→ INSTRUCTIONS FOR THE TASK
For the material that follows, return exactly the lines from the one with "Generate a Blender" through the one with "scene.cycles.transmission_bounces = 3;", both ends included.

** START **

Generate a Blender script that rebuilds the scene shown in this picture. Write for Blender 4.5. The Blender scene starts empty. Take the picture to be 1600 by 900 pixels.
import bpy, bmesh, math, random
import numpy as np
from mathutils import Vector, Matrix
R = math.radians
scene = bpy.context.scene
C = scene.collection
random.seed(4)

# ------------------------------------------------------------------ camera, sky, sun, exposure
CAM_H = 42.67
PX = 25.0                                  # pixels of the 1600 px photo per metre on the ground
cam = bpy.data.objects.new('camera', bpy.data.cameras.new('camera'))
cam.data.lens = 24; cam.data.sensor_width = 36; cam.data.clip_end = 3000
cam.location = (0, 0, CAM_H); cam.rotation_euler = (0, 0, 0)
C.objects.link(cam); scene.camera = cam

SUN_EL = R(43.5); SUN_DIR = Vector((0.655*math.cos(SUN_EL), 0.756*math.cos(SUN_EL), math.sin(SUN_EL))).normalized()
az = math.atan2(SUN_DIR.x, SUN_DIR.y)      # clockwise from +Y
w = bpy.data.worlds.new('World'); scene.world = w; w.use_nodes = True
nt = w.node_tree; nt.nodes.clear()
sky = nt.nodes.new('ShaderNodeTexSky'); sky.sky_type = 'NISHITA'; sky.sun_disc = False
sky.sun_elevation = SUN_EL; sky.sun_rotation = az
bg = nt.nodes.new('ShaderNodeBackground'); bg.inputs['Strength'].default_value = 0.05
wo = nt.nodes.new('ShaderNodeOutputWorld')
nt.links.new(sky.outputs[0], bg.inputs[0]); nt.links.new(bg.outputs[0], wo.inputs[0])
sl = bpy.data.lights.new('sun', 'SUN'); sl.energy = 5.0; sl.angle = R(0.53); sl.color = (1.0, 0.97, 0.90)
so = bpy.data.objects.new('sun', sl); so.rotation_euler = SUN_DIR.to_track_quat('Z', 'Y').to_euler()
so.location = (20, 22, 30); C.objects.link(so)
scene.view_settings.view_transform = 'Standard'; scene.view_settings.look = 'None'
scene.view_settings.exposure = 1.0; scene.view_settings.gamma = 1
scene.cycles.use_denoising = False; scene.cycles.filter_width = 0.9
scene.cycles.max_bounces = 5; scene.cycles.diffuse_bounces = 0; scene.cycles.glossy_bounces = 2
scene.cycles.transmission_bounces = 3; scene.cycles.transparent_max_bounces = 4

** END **
** START **

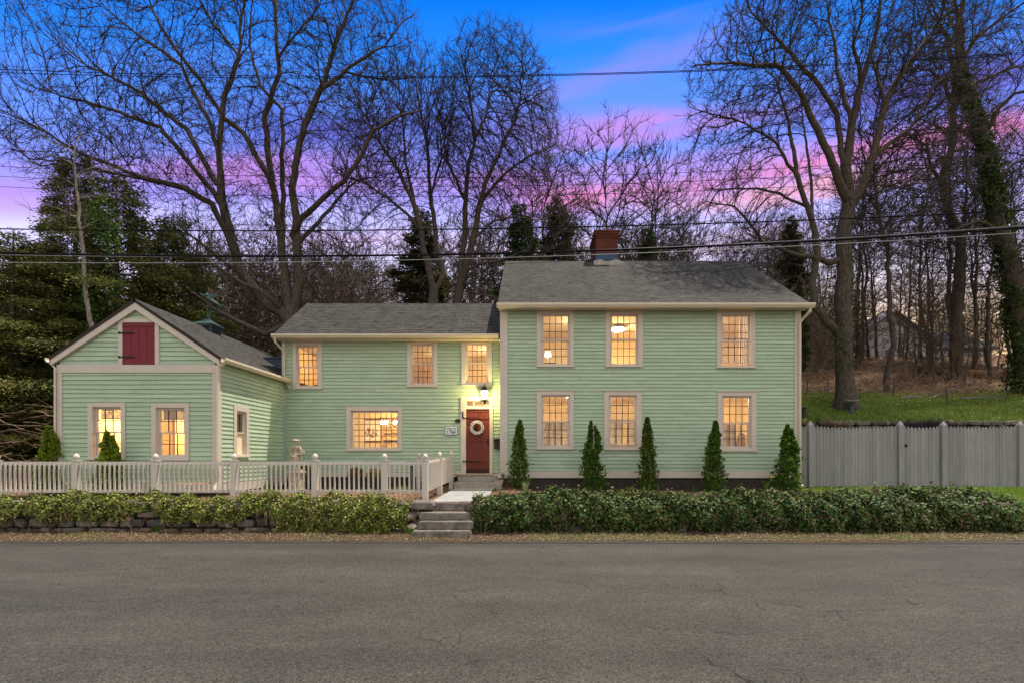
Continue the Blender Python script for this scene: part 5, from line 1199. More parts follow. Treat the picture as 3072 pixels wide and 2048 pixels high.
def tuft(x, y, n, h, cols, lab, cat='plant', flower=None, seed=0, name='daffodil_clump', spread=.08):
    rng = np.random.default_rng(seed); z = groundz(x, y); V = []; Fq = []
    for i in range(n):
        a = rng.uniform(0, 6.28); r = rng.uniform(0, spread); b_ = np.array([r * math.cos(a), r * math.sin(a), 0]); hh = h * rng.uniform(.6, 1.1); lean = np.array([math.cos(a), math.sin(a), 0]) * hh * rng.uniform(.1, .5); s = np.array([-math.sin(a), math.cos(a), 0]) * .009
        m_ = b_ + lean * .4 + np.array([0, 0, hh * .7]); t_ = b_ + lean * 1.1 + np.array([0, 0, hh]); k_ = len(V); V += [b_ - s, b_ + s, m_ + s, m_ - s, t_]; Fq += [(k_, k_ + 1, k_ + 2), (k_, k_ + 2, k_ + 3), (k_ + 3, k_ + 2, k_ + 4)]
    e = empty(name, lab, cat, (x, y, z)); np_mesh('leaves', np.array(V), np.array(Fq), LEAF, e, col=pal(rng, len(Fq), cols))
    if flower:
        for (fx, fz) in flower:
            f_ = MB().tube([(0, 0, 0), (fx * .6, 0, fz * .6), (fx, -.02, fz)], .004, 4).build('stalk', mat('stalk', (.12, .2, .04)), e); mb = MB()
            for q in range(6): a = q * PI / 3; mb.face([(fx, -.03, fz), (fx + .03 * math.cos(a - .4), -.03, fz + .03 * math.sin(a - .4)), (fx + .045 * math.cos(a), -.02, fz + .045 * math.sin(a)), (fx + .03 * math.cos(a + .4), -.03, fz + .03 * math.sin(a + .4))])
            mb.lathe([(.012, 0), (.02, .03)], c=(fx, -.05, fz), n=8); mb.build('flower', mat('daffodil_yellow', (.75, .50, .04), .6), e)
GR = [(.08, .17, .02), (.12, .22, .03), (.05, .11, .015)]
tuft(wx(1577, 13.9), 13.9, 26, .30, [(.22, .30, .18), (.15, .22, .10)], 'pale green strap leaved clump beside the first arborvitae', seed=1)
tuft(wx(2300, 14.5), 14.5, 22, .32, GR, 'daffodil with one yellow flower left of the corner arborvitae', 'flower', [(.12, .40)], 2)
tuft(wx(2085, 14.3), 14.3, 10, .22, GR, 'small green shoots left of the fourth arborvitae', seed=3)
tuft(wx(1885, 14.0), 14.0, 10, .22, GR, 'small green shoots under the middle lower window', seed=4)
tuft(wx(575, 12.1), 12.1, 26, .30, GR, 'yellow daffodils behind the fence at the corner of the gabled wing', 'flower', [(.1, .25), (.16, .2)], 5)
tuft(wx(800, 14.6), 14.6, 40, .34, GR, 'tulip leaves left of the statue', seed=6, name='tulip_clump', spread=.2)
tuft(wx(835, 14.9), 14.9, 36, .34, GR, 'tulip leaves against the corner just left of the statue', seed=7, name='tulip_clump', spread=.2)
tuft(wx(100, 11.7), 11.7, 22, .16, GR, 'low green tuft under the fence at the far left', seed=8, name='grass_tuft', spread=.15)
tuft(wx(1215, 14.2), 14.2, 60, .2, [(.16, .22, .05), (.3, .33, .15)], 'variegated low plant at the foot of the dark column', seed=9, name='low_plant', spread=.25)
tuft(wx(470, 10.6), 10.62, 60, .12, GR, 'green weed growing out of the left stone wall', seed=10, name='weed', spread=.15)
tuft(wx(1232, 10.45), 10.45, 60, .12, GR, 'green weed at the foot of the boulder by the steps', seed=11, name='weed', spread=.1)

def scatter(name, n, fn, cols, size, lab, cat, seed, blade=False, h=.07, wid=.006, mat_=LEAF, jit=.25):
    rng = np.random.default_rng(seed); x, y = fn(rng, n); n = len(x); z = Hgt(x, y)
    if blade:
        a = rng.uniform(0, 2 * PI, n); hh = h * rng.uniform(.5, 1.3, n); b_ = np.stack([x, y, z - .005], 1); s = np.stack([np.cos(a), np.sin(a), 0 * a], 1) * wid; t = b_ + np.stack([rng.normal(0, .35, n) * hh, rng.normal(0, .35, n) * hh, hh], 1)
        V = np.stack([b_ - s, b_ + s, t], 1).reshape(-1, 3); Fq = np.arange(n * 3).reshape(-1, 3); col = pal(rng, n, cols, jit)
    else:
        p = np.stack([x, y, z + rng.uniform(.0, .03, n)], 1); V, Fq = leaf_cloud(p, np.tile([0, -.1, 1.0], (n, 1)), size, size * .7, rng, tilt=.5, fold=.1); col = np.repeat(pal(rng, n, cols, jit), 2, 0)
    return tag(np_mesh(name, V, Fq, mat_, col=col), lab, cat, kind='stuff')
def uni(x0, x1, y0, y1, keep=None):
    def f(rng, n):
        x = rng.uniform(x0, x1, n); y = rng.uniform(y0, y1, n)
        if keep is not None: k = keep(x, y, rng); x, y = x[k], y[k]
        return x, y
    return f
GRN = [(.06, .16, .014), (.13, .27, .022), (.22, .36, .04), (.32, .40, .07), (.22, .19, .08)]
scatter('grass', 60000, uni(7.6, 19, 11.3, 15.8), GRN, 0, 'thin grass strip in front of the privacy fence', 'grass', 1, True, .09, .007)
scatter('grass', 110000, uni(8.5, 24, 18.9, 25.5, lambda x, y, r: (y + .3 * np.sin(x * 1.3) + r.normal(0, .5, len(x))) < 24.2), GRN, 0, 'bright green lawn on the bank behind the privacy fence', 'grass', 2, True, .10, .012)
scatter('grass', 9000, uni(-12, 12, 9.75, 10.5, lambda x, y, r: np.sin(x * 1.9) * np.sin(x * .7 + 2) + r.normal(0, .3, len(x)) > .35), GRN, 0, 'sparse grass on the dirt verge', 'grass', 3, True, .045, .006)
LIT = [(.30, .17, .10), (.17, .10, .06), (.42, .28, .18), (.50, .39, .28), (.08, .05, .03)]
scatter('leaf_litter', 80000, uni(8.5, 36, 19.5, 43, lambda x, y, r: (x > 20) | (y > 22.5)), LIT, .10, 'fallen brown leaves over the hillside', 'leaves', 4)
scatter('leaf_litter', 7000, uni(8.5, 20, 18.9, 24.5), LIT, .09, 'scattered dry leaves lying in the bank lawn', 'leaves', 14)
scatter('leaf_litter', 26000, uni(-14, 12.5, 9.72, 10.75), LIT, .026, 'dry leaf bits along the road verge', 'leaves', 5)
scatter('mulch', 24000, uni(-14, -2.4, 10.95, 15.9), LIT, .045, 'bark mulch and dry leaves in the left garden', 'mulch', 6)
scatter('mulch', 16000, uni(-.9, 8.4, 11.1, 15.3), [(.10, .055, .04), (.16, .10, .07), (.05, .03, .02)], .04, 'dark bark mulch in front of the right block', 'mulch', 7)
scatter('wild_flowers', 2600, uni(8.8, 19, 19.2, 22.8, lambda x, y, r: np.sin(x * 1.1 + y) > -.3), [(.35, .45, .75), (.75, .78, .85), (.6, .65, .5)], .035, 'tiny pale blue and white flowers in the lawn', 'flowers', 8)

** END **

→ RESPONSE TO THIS TASK
Generate a Blender script that rebuilds the scene shown in this picture. Write for Blender 4.5. The Blender scene starts empty. Take the picture to be 1600 by 900 pixels.
import bpy, bmesh, math, random
import numpy as np
from mathutils import Vector, Matrix
R = math.radians
scene = bpy.context.scene
C = scene.collection
random.seed(4)

# ------------------------------------------------------------------ camera, sky, sun, exposure
CAM_H = 42.67
PX = 25.0                                  # pixels of the 1600 px photo per metre on the ground
cam = bpy.data.objects.new('camera', bpy.data.cameras.new('camera'))
cam.data.lens = 24; cam.data.sensor_width = 36; cam.data.clip_end = 3000
cam.location = (0, 0, CAM_H); cam.rotation_euler = (0, 0, 0)
C.objects.link(cam); scene.camera = cam

SUN_EL = R(43.5); SUN_DIR = Vector((0.655*math.cos(SUN_EL), 0.756*math.cos(SUN_EL), math.sin(SUN_EL))).normalized()
az = math.atan2(SUN_DIR.x, SUN_DIR.y)      # clockwise from +Y
w = bpy.data.worlds.new('World'); scene.world = w; w.use_nodes = True
nt = w.node_tree; nt.nodes.clear()
sky = nt.nodes.new('ShaderNodeTexSky'); sky.sky_type = 'NISHITA'; sky.sun_disc = False
sky.sun_elevation = SUN_EL; sky.sun_rotation = az
bg = nt.nodes.new('ShaderNodeBackground'); bg.inputs['Strength'].default_value = 0.05
wo = nt.nodes.new('ShaderNodeOutputWorld')
nt.links.new(sky.outputs[0], bg.inputs[0]); nt.links.new(bg.outputs[0], wo.inputs[0])
sl = bpy.data.lights.new('sun', 'SUN'); sl.energy = 5.0; sl.angle = R(0.53); sl.color = (1.0, 0.97, 0.90)
so = bpy.data.objects.new('sun', sl); so.rotation_euler = SUN_DIR.to_track_quat('Z', 'Y').to_euler()
so.location = (20, 22, 30); C.objects.link(so)
scene.view_settings.view_transform = 'Standard'; scene.view_settings.look = 'None'
scene.view_settings.exposure = 1.0; scene.view_settings.gamma = 1
scene.cycles.use_denoising = False; scene.cycles.filter_width = 0.9
scene.cycles.max_bounces = 5; scene.cycles.diffuse_bounces = 0; scene.cycles.glossy_bounces = 2
scene.cycles.transmission_bounces = 3; scene.cycles.transparent_max_bounces = 4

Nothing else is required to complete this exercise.